Aim: Present every line in which the string "scene" appears.
--- start of Supplied material ---
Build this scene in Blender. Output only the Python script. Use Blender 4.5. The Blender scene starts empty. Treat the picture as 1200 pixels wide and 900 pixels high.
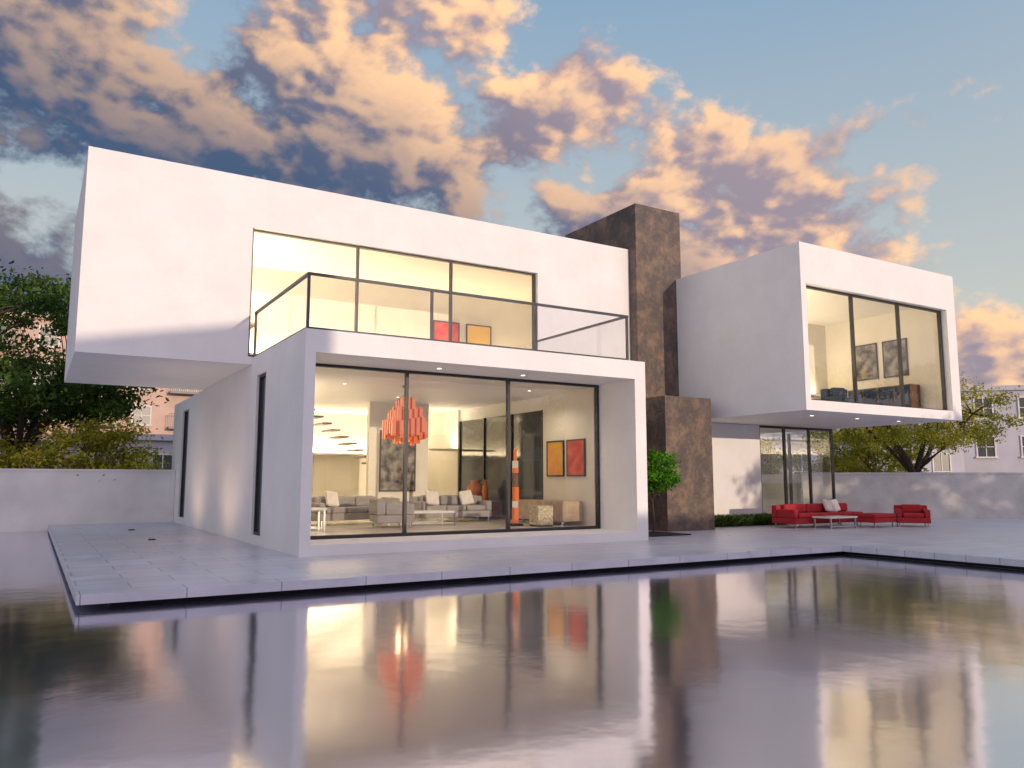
import bpy, math, random, mathutils
from mathutils import Vector
D=bpy.data; SC=bpy.context.scene; COL=SC.collection
random.seed(7)
SC.view_settings.view_transform='Standard'; SC.view_settings.look='None'; SC.view_settings.exposure=0; SC.view_settings.gamma=1

# ---------------------------------------------------------------- materials
def newmat(name):
    m=D.materials.new(name); m.use_nodes=True
    nt=m.node_tree; nt.nodes.clear()
    out=nt.nodes.new('ShaderNodeOutputMaterial')
    return m,nt,out
def N(nt,t,**k):
    n=nt.nodes.new(t)
    for a,b in k.items(): setattr(n,a,b)
    return n
def pmat(name,col,rough=.6,var=.08,scale=3.,bump=.0,bscale=40.,metal=0.,col2=None,detail=5.,spec=.5,coords='Object'):
    m,nt,out=newmat(name); L=nt.links.new
    b=N(nt,'ShaderNodeBsdfPrincipled'); L(b.outputs[0],out.inputs[0])
    tc=N(nt,'ShaderNodeTexCoord')
    no=N(nt,'ShaderNodeTexNoise'); no.inputs['Scale'].default_value=scale; no.inputs['Detail'].default_value=detail
    L(tc.outputs[coords],no.inputs['Vector'])
    cr=N(nt,'ShaderNodeValToRGB'); L(no.outputs[0],cr.inputs[0])
    c2=col2 if col2 else tuple(min(1,c*(1+var)) for c in col)
    c1=col if col2 else tuple(c*(1-var) for c in col)
    cr.color_ramp.elements[0].position=.33; cr.color_ramp.elements[0].color=(*c1,1)
    cr.color_ramp.elements[1].position=.67; cr.color_ramp.elements[1].color=(*c2,1)
    L(cr.outputs[0],b.inputs['Base Color'])
    b.inputs['Roughness'].default_value=rough; b.inputs['Metallic'].default_value=metal
    b.inputs['Specular IOR Level'].default_value=spec
    if bump>0:
        n2=N(nt,'ShaderNodeTexNoise'); n2.inputs['Scale'].default_value=bscale; n2.inputs['Detail'].default_value=6
        L(tc.outputs[coords],n2.inputs['Vector'])
        bp=N(nt,'ShaderNodeBump'); bp.inputs['Strength'].default_value=bump; bp.inputs['Distance'].default_value=.02
        L(n2.outputs[0],bp.inputs['Height']); L(bp.outputs[0],b.inputs['Normal'])
    return m
def glassmat(name,tint=(.96,.97,.97),f0=.045,gain=1.0):
    m,nt,out=newmat(name); L=nt.links.new
    t=N(nt,'ShaderNodeBsdfTransparent'); t.inputs[0].default_value=(*tint,1)
    g=N(nt,'ShaderNodeBsdfGlossy'); g.inputs['Roughness'].default_value=.01
    ge=N(nt,'ShaderNodeNewGeometry'); dt=N(nt,'ShaderNodeVectorMath',operation='DOT_PRODUCT'); L(ge.outputs['Incoming'],dt.inputs[0]); L(ge.outputs['Normal'],dt.inputs[1])
    ab=N(nt,'ShaderNodeMath',operation='ABSOLUTE'); L(dt.outputs['Value'],ab.inputs[0])
    su=N(nt,'ShaderNodeMath',operation='SUBTRACT'); su.inputs[0].default_value=1; L(ab.outputs[0],su.inputs[1])
    pw=N(nt,'ShaderNodeMath',operation='POWER'); L(su.outputs[0],pw.inputs[0]); pw.inputs[1].default_value=5
    mu=N(nt,'ShaderNodeMath',operation='MULTIPLY_ADD'); L(pw.outputs[0],mu.inputs[0]); mu.inputs[1].default_value=.9*gain; mu.inputs[2].default_value=f0*gain; mu.use_clamp=True
    mx=N(nt,'ShaderNodeMixShader'); L(mu.outputs[0],mx.inputs[0]); L(t.outputs[0],mx.inputs[1]); L(g.outputs[0],mx.inputs[2]); L(mx.outputs[0],out.inputs[0])
    return m
def emat(name,col,s):
    m,nt,out=newmat(name)
    e=N(nt,'ShaderNodeEmission'); e.inputs[0].default_value=(*col,1); e.inputs[1].default_value=s
    nt.links.new(e.outputs[0],out.inputs[0]); return m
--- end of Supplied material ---
Correct response:
Build this scene in Blender. Output only the Python script. Use Blender 4.5. The Blender scene starts empty. Treat the picture as 1200 pixels wide and 900 pixels high.
D=bpy.data; SC=bpy.context.scene; COL=SC.collection